ALFRED: Yeah…wait, what?
My parents were great parents. They’ve always treated me and my brother, Douchenozzle McDisappointment, the exact same.
MARY: Your welcome…
JON: It’s “you’re” welcome.
MARY: …is overstayed.
[making out]
her: did u bring protection
me: yes
her: where is it
me: hey Frank
[voice from under bed] yeah boss?
Whatever the plot is in Barbie’s movie, my dolls have been through worse
Her: What’s for dinner?
Me: Remember what we had last night?
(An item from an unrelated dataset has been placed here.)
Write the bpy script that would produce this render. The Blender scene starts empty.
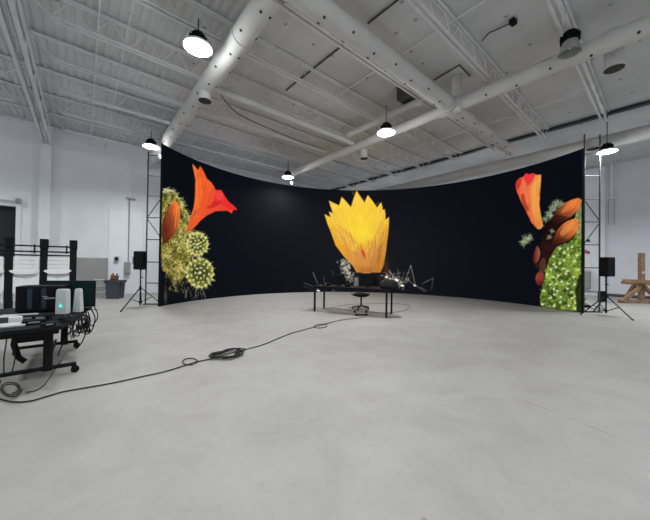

Cream of that….
I love it when I’m cooking a meal and half way through I realise I don’t have all the ingredients so I improvise by eating a cake instead.
My five-year plan keeps happening to Ryan Reynolds
I tried to renew my subscription to a magazine & somehow duplicated the subscription. After finally canceling one, I did so, & now at the same name & the same *address* I simultaneously receive both a copy of the magazine & “we’d love for you to resubscribe” letters every month.
My most solemn promise to my friends: If you’re caught in a time-loop, I will believe you. Do you die at some point in the day and wake up to relive it again? And again. And again. Tell me, I’ll believe you. We’ll skip the entire “convincing me” montage.
I. Will. Believe. You.
*softly brushes the hair away from your face
“I said it’s my turn to jump in the bounce house.”
*Son storms in
‘DAD! Teacher told me that hibernation is NOT a country of stoner bears and that you’re to stop helping me with my homework’
I’m always disappointed when I get an “animal detected” alert from my security system and it’s a mosquito on the lense and not a sasquatch in my back yard.
If I’m guilty of anything, it’s loving TOO much. And several felonies in 3 different states. But mostly loving too much.
Had I known you were coming I would have baked a cake. Instead you get to watch me decapitate an iguana. You should call ahead.
*dies*
*gets to heaven*
*sees furries everywhere*
Me: What the…
Jeebus: Hell hath no furry, man
*laughs, puts on giraffe costume*
I’m sorry I stabbed all your tires, but in my defense you flirted with me and then said you were just kidding.